-- Given information start --

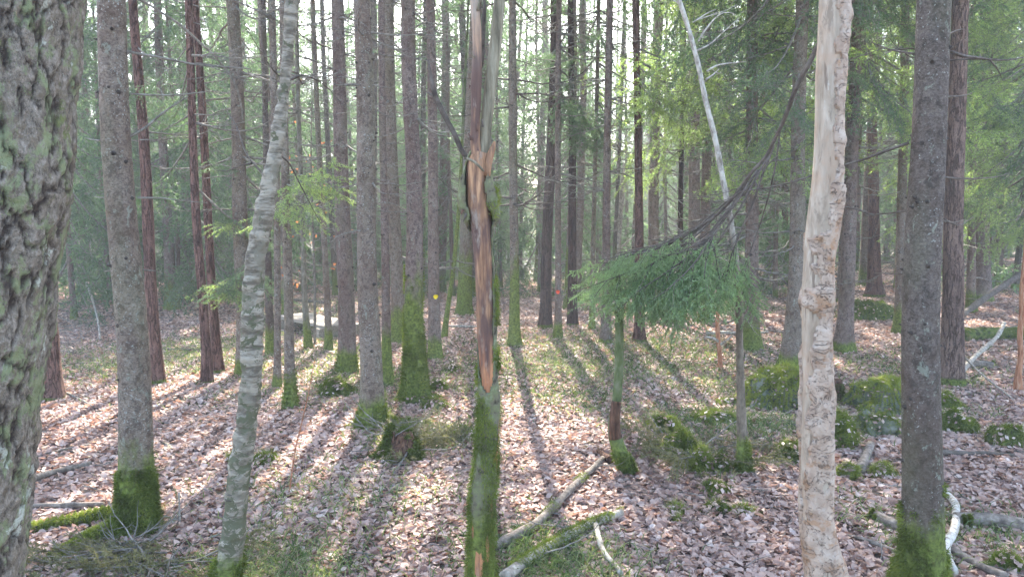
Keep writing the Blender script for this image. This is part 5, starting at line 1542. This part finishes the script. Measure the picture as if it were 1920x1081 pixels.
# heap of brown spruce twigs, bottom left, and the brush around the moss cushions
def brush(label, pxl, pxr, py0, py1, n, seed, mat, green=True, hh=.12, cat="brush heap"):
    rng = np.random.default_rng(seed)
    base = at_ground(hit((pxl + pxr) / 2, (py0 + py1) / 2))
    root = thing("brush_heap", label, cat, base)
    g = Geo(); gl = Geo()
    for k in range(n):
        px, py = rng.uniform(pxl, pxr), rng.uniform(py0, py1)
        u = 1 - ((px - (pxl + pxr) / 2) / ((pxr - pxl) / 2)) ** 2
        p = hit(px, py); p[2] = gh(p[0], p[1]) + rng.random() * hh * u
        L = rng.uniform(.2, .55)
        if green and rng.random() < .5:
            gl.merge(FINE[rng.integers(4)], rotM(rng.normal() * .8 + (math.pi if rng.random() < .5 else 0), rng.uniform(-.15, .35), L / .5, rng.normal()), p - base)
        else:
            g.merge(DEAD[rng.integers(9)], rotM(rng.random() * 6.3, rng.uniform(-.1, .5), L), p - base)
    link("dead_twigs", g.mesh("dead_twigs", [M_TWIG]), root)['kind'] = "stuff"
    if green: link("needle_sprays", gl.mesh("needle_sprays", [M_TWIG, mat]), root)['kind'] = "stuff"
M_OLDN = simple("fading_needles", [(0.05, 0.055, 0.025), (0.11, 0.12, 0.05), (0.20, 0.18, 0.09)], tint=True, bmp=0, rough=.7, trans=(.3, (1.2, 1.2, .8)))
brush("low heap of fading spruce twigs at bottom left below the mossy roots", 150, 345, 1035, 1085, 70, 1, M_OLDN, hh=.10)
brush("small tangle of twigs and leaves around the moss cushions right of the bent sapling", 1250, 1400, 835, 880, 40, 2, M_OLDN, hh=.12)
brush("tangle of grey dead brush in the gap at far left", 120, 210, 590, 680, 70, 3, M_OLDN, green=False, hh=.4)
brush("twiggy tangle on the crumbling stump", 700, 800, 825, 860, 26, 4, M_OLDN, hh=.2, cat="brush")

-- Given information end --

Problem: Output the data exactly. Pictures don't belong in the result.

Answer to the task:
Keep writing the Blender script for this image. This is part 5, starting at line 1542. This part finishes the script. Measure the picture as if it were 1920x1081 pixels.
# heap of brown spruce twigs, bottom left, and the brush around the moss cushions
def brush(label, pxl, pxr, py0, py1, n, seed, mat, green=True, hh=.12, cat="brush heap"):
    rng = np.random.default_rng(seed)
    base = at_ground(hit((pxl + pxr) / 2, (py0 + py1) / 2))
    root = thing("brush_heap", label, cat, base)
    g = Geo(); gl = Geo()
    for k in range(n):
        px, py = rng.uniform(pxl, pxr), rng.uniform(py0, py1)
        u = 1 - ((px - (pxl + pxr) / 2) / ((pxr - pxl) / 2)) ** 2
        p = hit(px, py); p[2] = gh(p[0], p[1]) + rng.random() * hh * u
        L = rng.uniform(.2, .55)
        if green and rng.random() < .5:
            gl.merge(FINE[rng.integers(4)], rotM(rng.normal() * .8 + (math.pi if rng.random() < .5 else 0), rng.uniform(-.15, .35), L / .5, rng.normal()), p - base)
        else:
            g.merge(DEAD[rng.integers(9)], rotM(rng.random() * 6.3, rng.uniform(-.1, .5), L), p - base)
    link("dead_twigs", g.mesh("dead_twigs", [M_TWIG]), root)['kind'] = "stuff"
    if green: link("needle_sprays", gl.mesh("needle_sprays", [M_TWIG, mat]), root)['kind'] = "stuff"
M_OLDN = simple("fading_needles", [(0.05, 0.055, 0.025), (0.11, 0.12, 0.05), (0.20, 0.18, 0.09)], tint=True, bmp=0, rough=.7, trans=(.3, (1.2, 1.2, .8)))
brush("low heap of fading spruce twigs at bottom left below the mossy roots", 150, 345, 1035, 1085, 70, 1, M_OLDN, hh=.10)
brush("small tangle of twigs and leaves around the moss cushions right of the bent sapling", 1250, 1400, 835, 880, 40, 2, M_OLDN, hh=.12)
brush("tangle of grey dead brush in the gap at far left", 120, 210, 590, 680, 70, 3, M_OLDN, green=False, hh=.4)
brush("twiggy tangle on the crumbling stump", 700, 800, 825, 860, 26, 4, M_OLDN, hh=.2, cat="brush")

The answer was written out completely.